Sunday, February 04, 2024

🧌

Surprise, surprise, surprise!
"We actually made it into Eagle Pass…I was able to see some people trying to cross and stopped at the wire there,” she told the MSNBC anchor. “It’s very eye opening,” she added. 
“And tell me more about ‘eye opening.’ Is it what you expected? Is it better? Is it worse?” asked the reporter. 
Misty responded, “It’s not what I expected. But then again I don’t know what I expected. I can tell you it’s not as bad as what I thought. So that’s kind of eye opening in itself, too.”
I especially like the “we actually made it into Eagle Pass” opening. Like they’d managed to get to Mordor and didn’t find it overrun with orcs and trolls.🧌 

While its analysis is preliminary, the Energy Information Agency (EIA) estimates that large-scale cryptocurrency operations are now consuming over 2 percent of the US's electricity. 
... 
One independent estimate made by the Cambridge Centre for Alternative Finance had the US as the home of just over 3 percent of the global bitcoin mining at the start of 2020. By the start of 2022, that figure was nearly 38 percent. 
The Cambridge Center also estimates the global electricity use of all bitcoin mining, so it's possible to multiply that by the US's percentage and come up with an estimate for the amount of electricity that boom has consumed. Because of the uncertainties in these estimates, the number could be anywhere from 25 to 91 Terawatt-hours. Even the low end of that range would mean bitcoin mining is now using the equivalent of Utah's electricity consumption (the high end is roughly Washington's), which has significant implications for the electric grid as a whole. 
Or just for the Texas grid, since it stands alone.
The EIA also found a number of strategies that miners used to keep their power costs low. In one case, they moved into a former aluminum smelting facility in Texas to take advantage of its capacious connections to the grid. In another, they put a facility next to a nuclear plant in Pennsylvania and set up a direct connection to the plant. The EIA also found cases where miners moved near natural gas fields that produced waste methane that would otherwise have been burned off. 
Since bitcoin mining is the antithesis of an essential activity, several mining operations have signed up for demand-response programs, where they agree to take their operations offline if electricity demand is likely to exceed generating capacity in return for compensation by the grid operator. It has been widely reported that one facility in Texas—the one at the  former aluminum smelter site—earned over $30 million by shutting down during a heat wave in 2023.
We’re so glad the powers that be decided to woo crypto miners down here. You know, what with the invasion and all, we need them for…something.

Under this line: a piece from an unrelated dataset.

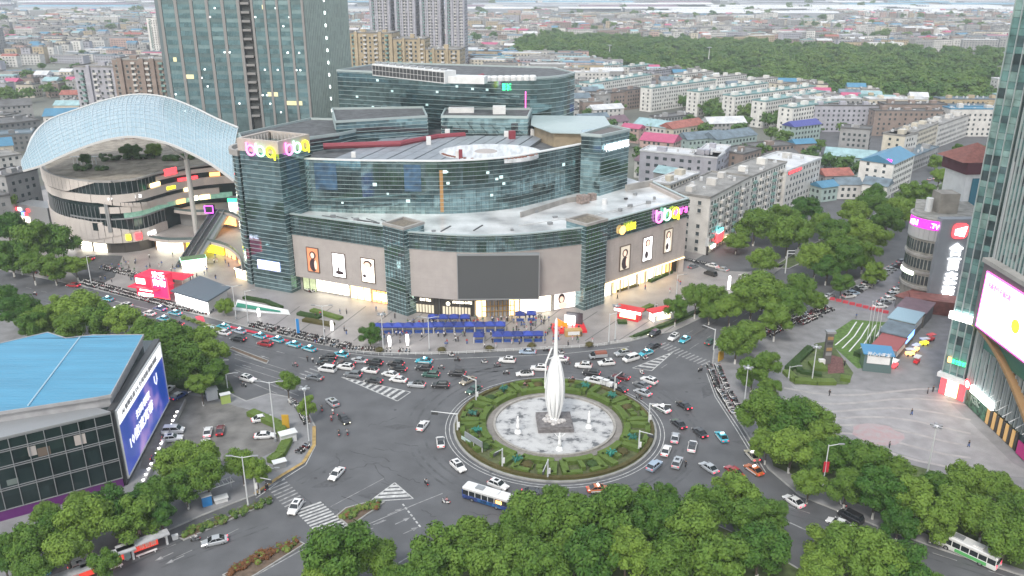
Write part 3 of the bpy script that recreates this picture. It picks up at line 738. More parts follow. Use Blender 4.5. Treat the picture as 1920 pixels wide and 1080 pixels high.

In other, other news: P.T. Barnum was right.
“I called him and asked him: Did you see that Trump spent $55 million of his campaign money on lawyers, for both himself and his associates? Does that trouble you?" Westneat wrote. 
"Not at all, it doesn’t bother me,” said the donor (whom Westneat kept anonymous). 
"I don’t know anything about how he’s actually using the money," the donor added. "I do know that everybody’s attacking him with whatever weapons they have. If he’s defending himself with my money, then that’s more than fine with me." 
"The main thing I can impart to you, and thank you for calling, is that no matter what, we intend to keep at it," the donor told Westneat.
There is one born every minute.

1 comment:

  1. Considering how much time the "journalists" spend on opinion polling, they also seem to put a hell of a lot of stock into single voices. Of course, it's always those single voices who voice the line they started out wanting to sell or, especially, the line they figure their bosses want sold. I have no respect for "journalism" anymore.